Film: The Big Whoosh

Jan De Bont find star power in Mother Nature's wrath
By Johnny Dodd


His last movie dealt with a psychotic who threatened to blow up a bus. Now
director Jan De Bont (Speed) takes on an equally madcap topic: killer tornadoes. In Twister, just released by Warner Brothers, he serves up cyclones by the dozens--some bona fide acts of God filmed on the tornado-attracting plains of Iowa and Oklahoma, others created by special-effects experts. Wondering whether De Bont was going to do for the raw power of nature what he did for Sandra Bullock, we asked him how things went on the killing fields of Tornado Alley.

So who's got better tornadoes, you or The Wizard of Oz?

Theirs was very different from ours. They used a pair of ladies' stockings. One leg was mounted from the top and bottom on little movable tracks, and they blew air through it. If you did that today, nobody would believe it.

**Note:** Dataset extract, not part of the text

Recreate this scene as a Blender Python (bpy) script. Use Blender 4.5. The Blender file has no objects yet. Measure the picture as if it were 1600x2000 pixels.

Then how, exactly, did you make yours?

We had two 747 engines mounted on big trailers to recreate the wind. It worked great, except that when actors spoke their lines, leaves would fly into their mouths.

Any big problems, other than being in the path of real-life twisters?

Once we got lost in a huge cornfield. The corn was seven or eight feet tall. We were driving around in circles for hours. Now that was pretty scary.